*Provided material*
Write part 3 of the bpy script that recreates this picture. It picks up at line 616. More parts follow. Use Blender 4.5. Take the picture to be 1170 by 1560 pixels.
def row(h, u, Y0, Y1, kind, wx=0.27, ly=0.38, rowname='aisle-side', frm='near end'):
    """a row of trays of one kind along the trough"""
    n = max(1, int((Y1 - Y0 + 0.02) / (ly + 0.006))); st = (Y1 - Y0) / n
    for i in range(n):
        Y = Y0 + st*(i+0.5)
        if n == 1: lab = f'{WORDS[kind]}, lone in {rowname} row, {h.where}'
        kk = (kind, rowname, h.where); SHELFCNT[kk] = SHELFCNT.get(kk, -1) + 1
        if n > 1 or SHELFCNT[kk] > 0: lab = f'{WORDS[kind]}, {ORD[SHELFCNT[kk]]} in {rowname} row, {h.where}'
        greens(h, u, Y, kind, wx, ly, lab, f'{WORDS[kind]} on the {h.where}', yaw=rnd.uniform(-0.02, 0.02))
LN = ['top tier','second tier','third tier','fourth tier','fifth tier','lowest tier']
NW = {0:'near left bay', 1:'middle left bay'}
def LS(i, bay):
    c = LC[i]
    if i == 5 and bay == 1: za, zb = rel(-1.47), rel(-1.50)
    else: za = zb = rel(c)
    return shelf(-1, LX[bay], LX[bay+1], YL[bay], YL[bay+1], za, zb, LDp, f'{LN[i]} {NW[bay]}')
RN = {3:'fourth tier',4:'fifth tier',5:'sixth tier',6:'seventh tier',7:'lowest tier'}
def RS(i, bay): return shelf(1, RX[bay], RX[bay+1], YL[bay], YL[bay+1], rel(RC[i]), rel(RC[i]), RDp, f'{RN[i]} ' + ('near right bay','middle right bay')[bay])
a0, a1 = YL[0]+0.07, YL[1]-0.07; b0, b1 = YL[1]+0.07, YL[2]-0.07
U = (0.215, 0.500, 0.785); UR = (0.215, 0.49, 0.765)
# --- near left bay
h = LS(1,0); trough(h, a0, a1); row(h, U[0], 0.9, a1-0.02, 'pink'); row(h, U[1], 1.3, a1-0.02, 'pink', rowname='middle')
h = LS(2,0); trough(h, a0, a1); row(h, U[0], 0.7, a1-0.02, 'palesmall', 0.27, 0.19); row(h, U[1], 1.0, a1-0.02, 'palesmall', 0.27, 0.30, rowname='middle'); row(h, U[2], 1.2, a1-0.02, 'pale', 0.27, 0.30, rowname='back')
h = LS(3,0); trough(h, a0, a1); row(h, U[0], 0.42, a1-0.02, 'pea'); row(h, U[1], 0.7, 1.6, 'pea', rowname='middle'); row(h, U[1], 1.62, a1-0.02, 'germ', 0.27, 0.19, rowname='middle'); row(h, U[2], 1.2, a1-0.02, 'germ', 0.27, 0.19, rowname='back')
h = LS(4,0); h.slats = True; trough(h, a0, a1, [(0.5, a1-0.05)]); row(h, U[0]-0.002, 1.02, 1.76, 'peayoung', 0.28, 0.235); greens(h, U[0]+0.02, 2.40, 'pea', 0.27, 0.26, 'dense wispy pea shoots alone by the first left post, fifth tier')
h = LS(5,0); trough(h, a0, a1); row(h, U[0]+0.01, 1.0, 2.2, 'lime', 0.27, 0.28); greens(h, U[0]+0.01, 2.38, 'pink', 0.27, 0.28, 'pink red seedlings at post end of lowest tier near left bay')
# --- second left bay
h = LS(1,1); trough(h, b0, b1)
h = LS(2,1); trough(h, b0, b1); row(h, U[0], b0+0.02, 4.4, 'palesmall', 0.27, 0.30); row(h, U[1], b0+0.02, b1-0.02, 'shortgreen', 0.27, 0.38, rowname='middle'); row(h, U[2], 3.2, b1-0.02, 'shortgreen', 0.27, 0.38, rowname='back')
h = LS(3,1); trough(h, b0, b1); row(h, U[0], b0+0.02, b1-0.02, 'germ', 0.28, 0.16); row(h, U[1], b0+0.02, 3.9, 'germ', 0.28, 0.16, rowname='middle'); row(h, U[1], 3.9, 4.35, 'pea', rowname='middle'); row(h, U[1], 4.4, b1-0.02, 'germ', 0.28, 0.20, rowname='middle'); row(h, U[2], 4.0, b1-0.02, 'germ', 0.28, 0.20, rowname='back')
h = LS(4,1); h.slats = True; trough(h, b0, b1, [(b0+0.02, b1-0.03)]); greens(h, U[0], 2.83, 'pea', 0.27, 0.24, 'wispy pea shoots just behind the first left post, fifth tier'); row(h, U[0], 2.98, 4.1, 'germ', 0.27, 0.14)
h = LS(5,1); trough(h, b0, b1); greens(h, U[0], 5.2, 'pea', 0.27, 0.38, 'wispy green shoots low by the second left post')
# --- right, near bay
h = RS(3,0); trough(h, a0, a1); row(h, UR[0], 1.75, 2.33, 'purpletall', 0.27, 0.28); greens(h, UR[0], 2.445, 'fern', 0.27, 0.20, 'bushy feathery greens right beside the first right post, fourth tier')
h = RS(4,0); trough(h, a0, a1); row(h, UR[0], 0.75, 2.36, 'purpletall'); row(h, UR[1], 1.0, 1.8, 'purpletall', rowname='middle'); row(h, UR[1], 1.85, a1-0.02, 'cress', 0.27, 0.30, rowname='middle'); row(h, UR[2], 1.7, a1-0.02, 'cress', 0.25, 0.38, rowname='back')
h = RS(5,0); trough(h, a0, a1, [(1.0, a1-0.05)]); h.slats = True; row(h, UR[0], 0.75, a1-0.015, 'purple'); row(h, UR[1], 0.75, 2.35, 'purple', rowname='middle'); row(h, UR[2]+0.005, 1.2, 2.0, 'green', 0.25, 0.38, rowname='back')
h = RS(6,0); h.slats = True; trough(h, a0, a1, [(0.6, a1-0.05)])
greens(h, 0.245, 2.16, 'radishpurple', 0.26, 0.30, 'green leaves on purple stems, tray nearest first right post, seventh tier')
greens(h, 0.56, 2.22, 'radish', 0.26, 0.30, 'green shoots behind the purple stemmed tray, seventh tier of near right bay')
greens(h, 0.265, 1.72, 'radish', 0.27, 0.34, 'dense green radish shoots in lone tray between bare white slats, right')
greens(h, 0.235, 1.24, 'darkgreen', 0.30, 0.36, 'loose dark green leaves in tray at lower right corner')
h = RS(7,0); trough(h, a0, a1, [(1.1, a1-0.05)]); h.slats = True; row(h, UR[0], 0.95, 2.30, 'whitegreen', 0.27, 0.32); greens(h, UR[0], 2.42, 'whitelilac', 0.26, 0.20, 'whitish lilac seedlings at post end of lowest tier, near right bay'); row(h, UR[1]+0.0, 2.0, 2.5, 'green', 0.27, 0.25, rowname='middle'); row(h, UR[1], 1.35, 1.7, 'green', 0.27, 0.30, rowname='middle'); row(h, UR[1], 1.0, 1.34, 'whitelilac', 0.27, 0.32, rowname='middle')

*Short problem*
Write out every line of the material again, exactly as it reads.

*Task result*
Write part 3 of the bpy script that recreates this picture. It picks up at line 616. More parts follow. Use Blender 4.5. Take the picture to be 1170 by 1560 pixels.
def row(h, u, Y0, Y1, kind, wx=0.27, ly=0.38, rowname='aisle-side', frm='near end'):
    """a row of trays of one kind along the trough"""
    n = max(1, int((Y1 - Y0 + 0.02) / (ly + 0.006))); st = (Y1 - Y0) / n
    for i in range(n):
        Y = Y0 + st*(i+0.5)
        if n == 1: lab = f'{WORDS[kind]}, lone in {rowname} row, {h.where}'
        kk = (kind, rowname, h.where); SHELFCNT[kk] = SHELFCNT.get(kk, -1) + 1
        if n > 1 or SHELFCNT[kk] > 0: lab = f'{WORDS[kind]}, {ORD[SHELFCNT[kk]]} in {rowname} row, {h.where}'
        greens(h, u, Y, kind, wx, ly, lab, f'{WORDS[kind]} on the {h.where}', yaw=rnd.uniform(-0.02, 0.02))
LN = ['top tier','second tier','third tier','fourth tier','fifth tier','lowest tier']
NW = {0:'near left bay', 1:'middle left bay'}
def LS(i, bay):
    c = LC[i]
    if i == 5 and bay == 1: za, zb = rel(-1.47), rel(-1.50)
    else: za = zb = rel(c)
    return shelf(-1, LX[bay], LX[bay+1], YL[bay], YL[bay+1], za, zb, LDp, f'{LN[i]} {NW[bay]}')
RN = {3:'fourth tier',4:'fifth tier',5:'sixth tier',6:'seventh tier',7:'lowest tier'}
def RS(i, bay): return shelf(1, RX[bay], RX[bay+1], YL[bay], YL[bay+1], rel(RC[i]), rel(RC[i]), RDp, f'{RN[i]} ' + ('near right bay','middle right bay')[bay])
a0, a1 = YL[0]+0.07, YL[1]-0.07; b0, b1 = YL[1]+0.07, YL[2]-0.07
U = (0.215, 0.500, 0.785); UR = (0.215, 0.49, 0.765)
# --- near left bay
h = LS(1,0); trough(h, a0, a1); row(h, U[0], 0.9, a1-0.02, 'pink'); row(h, U[1], 1.3, a1-0.02, 'pink', rowname='middle')
h = LS(2,0); trough(h, a0, a1); row(h, U[0], 0.7, a1-0.02, 'palesmall', 0.27, 0.19); row(h, U[1], 1.0, a1-0.02, 'palesmall', 0.27, 0.30, rowname='middle'); row(h, U[2], 1.2, a1-0.02, 'pale', 0.27, 0.30, rowname='back')
h = LS(3,0); trough(h, a0, a1); row(h, U[0], 0.42, a1-0.02, 'pea'); row(h, U[1], 0.7, 1.6, 'pea', rowname='middle'); row(h, U[1], 1.62, a1-0.02, 'germ', 0.27, 0.19, rowname='middle'); row(h, U[2], 1.2, a1-0.02, 'germ', 0.27, 0.19, rowname='back')
h = LS(4,0); h.slats = True; trough(h, a0, a1, [(0.5, a1-0.05)]); row(h, U[0]-0.002, 1.02, 1.76, 'peayoung', 0.28, 0.235); greens(h, U[0]+0.02, 2.40, 'pea', 0.27, 0.26, 'dense wispy pea shoots alone by the first left post, fifth tier')
h = LS(5,0); trough(h, a0, a1); row(h, U[0]+0.01, 1.0, 2.2, 'lime', 0.27, 0.28); greens(h, U[0]+0.01, 2.38, 'pink', 0.27, 0.28, 'pink red seedlings at post end of lowest tier near left bay')
# --- second left bay
h = LS(1,1); trough(h, b0, b1)
h = LS(2,1); trough(h, b0, b1); row(h, U[0], b0+0.02, 4.4, 'palesmall', 0.27, 0.30); row(h, U[1], b0+0.02, b1-0.02, 'shortgreen', 0.27, 0.38, rowname='middle'); row(h, U[2], 3.2, b1-0.02, 'shortgreen', 0.27, 0.38, rowname='back')
h = LS(3,1); trough(h, b0, b1); row(h, U[0], b0+0.02, b1-0.02, 'germ', 0.28, 0.16); row(h, U[1], b0+0.02, 3.9, 'germ', 0.28, 0.16, rowname='middle'); row(h, U[1], 3.9, 4.35, 'pea', rowname='middle'); row(h, U[1], 4.4, b1-0.02, 'germ', 0.28, 0.20, rowname='middle'); row(h, U[2], 4.0, b1-0.02, 'germ', 0.28, 0.20, rowname='back')
h = LS(4,1); h.slats = True; trough(h, b0, b1, [(b0+0.02, b1-0.03)]); greens(h, U[0], 2.83, 'pea', 0.27, 0.24, 'wispy pea shoots just behind the first left post, fifth tier'); row(h, U[0], 2.98, 4.1, 'germ', 0.27, 0.14)
h = LS(5,1); trough(h, b0, b1); greens(h, U[0], 5.2, 'pea', 0.27, 0.38, 'wispy green shoots low by the second left post')
# --- right, near bay
h = RS(3,0); trough(h, a0, a1); row(h, UR[0], 1.75, 2.33, 'purpletall', 0.27, 0.28); greens(h, UR[0], 2.445, 'fern', 0.27, 0.20, 'bushy feathery greens right beside the first right post, fourth tier')
h = RS(4,0); trough(h, a0, a1); row(h, UR[0], 0.75, 2.36, 'purpletall'); row(h, UR[1], 1.0, 1.8, 'purpletall', rowname='middle'); row(h, UR[1], 1.85, a1-0.02, 'cress', 0.27, 0.30, rowname='middle'); row(h, UR[2], 1.7, a1-0.02, 'cress', 0.25, 0.38, rowname='back')
h = RS(5,0); trough(h, a0, a1, [(1.0, a1-0.05)]); h.slats = True; row(h, UR[0], 0.75, a1-0.015, 'purple'); row(h, UR[1], 0.75, 2.35, 'purple', rowname='middle'); row(h, UR[2]+0.005, 1.2, 2.0, 'green', 0.25, 0.38, rowname='back')
h = RS(6,0); h.slats = True; trough(h, a0, a1, [(0.6, a1-0.05)])
greens(h, 0.245, 2.16, 'radishpurple', 0.26, 0.30, 'green leaves on purple stems, tray nearest first right post, seventh tier')
greens(h, 0.56, 2.22, 'radish', 0.26, 0.30, 'green shoots behind the purple stemmed tray, seventh tier of near right bay')
greens(h, 0.265, 1.72, 'radish', 0.27, 0.34, 'dense green radish shoots in lone tray between bare white slats, right')
greens(h, 0.235, 1.24, 'darkgreen', 0.30, 0.36, 'loose dark green leaves in tray at lower right corner')
h = RS(7,0); trough(h, a0, a1, [(1.1, a1-0.05)]); h.slats = True; row(h, UR[0], 0.95, 2.30, 'whitegreen', 0.27, 0.32); greens(h, UR[0], 2.42, 'whitelilac', 0.26, 0.20, 'whitish lilac seedlings at post end of lowest tier, near right bay'); row(h, UR[1]+0.0, 2.0, 2.5, 'green', 0.27, 0.25, rowname='middle'); row(h, UR[1], 1.35, 1.7, 'green', 0.27, 0.30, rowname='middle'); row(h, UR[1], 1.0, 1.34, 'whitelilac', 0.27, 0.32, rowname='middle')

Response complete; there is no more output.